PITTSBURGH (KDKA) – We are a land of bridges, and as this year's Liberty Bridge incident clearly illustrated, losing a bridge even for a short time has a wide-ranging impact.

Structurally deficient bridges keep bridge inspectors busy all over the region year-round.

But what if a bridge could tell the inspectors when it's being stressed to the point of damage?

It's being called a mood ring of sorts for bridges, and the brainiacs at Vanderbilt University in Nashville say the early tests show it works.

With the Liberty Bridge incident, we came close to the worst case scenario they experienced in Minnesota when the I-35 bridge over St. Anthony's Falls came down.

So the Mensa crews at Vanderbilt have gone to work and come up with something called the broad-spectrum white light nanocrystal to detect the worsening condition of a structure.

"It can see things that we can't see, see degradation happening in these materials," Doug Adams, Ph.D., at Vanderbilt University said.

The chemistry in this is difficult to understand. But the result is a material that warns by changing colors as stress conditions change.

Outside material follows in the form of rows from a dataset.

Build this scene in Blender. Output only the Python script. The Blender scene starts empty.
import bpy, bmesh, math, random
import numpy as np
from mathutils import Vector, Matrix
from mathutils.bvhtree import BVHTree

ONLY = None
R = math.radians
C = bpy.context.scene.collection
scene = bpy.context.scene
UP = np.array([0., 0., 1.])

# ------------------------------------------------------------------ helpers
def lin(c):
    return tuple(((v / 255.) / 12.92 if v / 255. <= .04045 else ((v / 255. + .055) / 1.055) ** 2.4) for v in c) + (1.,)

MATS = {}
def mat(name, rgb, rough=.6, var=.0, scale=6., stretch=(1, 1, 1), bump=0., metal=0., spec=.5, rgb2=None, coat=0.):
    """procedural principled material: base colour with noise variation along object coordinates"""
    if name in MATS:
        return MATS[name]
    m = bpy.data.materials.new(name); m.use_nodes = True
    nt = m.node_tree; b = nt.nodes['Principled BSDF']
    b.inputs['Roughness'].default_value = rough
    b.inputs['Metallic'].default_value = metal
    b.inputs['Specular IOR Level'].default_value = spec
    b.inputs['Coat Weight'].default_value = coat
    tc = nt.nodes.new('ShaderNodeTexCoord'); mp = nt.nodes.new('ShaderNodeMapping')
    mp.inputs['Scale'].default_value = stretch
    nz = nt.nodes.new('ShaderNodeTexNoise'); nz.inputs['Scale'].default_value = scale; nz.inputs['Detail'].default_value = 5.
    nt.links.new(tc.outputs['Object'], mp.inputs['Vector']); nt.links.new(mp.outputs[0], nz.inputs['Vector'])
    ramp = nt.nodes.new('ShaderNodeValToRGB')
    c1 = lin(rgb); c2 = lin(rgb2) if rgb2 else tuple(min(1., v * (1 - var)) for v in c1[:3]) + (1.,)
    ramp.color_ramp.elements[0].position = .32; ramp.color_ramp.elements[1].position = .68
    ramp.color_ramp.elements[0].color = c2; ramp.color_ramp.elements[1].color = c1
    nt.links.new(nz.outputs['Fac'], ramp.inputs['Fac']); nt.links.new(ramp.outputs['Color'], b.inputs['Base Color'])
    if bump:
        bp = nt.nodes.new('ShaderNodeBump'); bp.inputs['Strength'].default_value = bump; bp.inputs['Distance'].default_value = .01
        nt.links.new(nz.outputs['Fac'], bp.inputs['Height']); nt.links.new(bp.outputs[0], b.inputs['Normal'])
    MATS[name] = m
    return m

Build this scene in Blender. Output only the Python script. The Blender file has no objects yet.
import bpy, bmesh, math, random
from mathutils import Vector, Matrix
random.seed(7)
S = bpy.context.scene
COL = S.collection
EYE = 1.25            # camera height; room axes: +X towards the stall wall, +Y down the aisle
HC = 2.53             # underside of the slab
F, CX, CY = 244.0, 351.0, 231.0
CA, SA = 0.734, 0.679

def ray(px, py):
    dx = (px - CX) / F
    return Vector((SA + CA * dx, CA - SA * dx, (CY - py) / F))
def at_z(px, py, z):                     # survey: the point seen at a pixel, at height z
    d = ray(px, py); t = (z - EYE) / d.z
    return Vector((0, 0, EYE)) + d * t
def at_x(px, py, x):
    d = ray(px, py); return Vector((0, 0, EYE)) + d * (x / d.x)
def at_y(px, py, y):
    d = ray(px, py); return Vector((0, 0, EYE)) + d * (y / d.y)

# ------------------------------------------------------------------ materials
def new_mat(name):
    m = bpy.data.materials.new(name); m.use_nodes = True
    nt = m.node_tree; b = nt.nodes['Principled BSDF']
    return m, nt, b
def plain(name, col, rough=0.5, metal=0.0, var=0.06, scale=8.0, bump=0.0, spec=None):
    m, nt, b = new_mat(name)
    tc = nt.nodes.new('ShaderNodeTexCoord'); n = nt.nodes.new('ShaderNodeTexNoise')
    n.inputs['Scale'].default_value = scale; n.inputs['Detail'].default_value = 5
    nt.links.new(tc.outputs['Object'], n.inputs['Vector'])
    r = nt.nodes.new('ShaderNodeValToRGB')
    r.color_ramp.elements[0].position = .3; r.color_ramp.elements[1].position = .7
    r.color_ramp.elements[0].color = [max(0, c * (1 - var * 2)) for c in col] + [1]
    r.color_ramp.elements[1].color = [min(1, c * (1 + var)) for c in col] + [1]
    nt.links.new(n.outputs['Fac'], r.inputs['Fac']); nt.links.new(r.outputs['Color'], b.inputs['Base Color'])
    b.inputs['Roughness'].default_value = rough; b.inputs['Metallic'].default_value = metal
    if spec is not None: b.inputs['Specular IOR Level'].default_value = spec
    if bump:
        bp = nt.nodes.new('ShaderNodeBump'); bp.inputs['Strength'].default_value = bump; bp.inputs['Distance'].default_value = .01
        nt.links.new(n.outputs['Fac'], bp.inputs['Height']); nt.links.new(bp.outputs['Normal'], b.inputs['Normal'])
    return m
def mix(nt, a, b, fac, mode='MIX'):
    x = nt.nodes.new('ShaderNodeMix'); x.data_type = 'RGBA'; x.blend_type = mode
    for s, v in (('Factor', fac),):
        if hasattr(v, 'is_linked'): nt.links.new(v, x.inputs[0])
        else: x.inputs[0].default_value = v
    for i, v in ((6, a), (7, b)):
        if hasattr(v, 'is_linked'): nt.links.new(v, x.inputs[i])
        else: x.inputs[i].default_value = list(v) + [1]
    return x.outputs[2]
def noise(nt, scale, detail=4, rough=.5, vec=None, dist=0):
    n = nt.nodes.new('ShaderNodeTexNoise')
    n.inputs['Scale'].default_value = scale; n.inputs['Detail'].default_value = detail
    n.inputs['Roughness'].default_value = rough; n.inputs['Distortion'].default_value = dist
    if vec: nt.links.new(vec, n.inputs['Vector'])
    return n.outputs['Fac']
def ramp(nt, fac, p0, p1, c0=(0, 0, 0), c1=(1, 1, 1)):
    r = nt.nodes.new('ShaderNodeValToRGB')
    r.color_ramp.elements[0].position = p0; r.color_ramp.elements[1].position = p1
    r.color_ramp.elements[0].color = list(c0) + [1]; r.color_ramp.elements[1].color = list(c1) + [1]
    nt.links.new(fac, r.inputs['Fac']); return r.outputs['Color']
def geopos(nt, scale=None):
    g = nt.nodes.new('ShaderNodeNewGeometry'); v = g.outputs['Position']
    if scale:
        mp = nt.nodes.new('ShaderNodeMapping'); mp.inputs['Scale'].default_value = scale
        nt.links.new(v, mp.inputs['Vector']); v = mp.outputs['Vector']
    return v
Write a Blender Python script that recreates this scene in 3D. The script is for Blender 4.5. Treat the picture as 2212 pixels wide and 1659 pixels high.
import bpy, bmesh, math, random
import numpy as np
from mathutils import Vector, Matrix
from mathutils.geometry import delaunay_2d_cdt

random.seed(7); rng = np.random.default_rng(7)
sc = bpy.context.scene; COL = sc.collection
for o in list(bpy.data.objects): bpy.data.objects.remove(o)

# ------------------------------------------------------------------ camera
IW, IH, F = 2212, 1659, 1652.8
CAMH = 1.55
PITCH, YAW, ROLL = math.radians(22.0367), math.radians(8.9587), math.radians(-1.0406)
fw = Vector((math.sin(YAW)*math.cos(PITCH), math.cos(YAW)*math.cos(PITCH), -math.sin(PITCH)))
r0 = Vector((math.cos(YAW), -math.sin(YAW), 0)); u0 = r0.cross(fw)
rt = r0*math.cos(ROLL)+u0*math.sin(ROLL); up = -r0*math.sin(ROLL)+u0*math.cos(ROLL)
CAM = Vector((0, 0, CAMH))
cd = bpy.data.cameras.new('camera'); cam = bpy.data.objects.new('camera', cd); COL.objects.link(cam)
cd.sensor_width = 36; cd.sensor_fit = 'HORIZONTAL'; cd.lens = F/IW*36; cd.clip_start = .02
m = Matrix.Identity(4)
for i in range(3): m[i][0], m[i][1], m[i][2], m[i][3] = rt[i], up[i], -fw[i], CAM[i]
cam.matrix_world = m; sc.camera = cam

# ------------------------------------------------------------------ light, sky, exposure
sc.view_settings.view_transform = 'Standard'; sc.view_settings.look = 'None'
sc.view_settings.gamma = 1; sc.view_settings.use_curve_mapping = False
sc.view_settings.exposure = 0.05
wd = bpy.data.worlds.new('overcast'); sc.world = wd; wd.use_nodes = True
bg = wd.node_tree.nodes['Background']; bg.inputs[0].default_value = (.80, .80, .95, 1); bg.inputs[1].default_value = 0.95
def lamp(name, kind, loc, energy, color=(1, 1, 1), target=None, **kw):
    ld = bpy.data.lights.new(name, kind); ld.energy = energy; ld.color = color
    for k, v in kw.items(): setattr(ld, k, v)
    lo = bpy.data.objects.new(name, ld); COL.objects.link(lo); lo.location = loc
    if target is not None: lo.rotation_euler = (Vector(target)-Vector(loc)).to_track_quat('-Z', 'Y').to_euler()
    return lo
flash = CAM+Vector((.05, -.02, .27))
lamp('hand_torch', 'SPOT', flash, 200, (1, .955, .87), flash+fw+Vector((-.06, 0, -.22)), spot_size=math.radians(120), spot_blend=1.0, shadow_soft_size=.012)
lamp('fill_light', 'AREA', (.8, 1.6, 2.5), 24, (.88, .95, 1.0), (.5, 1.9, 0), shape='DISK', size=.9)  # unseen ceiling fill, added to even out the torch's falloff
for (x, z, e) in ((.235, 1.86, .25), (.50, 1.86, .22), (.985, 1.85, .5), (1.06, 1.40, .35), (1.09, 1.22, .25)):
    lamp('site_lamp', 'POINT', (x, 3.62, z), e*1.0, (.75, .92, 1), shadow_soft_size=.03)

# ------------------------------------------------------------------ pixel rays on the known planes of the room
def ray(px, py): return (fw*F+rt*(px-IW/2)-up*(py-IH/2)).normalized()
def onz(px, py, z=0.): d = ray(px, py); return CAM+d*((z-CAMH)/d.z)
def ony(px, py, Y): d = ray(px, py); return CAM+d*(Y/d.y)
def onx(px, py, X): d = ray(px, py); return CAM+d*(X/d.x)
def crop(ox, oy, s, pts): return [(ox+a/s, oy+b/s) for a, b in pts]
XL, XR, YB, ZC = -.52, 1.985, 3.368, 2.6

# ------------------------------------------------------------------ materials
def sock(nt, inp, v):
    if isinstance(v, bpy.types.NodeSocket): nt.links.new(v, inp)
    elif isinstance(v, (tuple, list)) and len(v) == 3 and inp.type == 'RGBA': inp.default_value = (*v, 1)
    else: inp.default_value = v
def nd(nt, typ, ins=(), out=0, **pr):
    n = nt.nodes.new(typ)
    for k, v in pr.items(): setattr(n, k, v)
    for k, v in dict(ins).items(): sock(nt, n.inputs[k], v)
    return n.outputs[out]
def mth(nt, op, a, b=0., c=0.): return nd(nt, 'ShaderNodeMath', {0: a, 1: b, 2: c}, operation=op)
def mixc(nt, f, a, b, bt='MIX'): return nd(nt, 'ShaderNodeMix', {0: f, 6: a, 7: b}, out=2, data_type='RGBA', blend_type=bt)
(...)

"Everybody had mood rings growing up, tells you if you're happy, sad, in love," Vanderbilt University grad student Cole Brubaker said. "Why can't we apply this to materials? Why can't we give materials some ability to sense themselves, and we're doing that with these quantum dots through changes in color."

And it's not just theory.

"We are at the point where we've demonstrated in surface coatings, we've demonstrated in bulk materials the ability to observe this material's self-reporting capability," Adams said.

So once you get the nano-dots of this stuff in the bridge materials...

"If the bridge is experiencing a very heavy traffic day, and it's much, much heavier than it's ever experienced before, that might push that bridge beyond a point that it's ever experienced before and might cause a crack to initiate," Adams said. "We'd like that material to know that that's happened and then when that inspector comes out, we'd like that material to tell the inspector that."

So steps can be taken before there's a failure.

PennDOT's chief bridge inspector for District 11, Lou Ruzzi, told KDKA's John Shumway there are a lot of pre-warning products and efforts in the experimental pipeline. He says the nano-dots are intriguing, and they're always open to anything that can let them know there's going to be a problem in advance.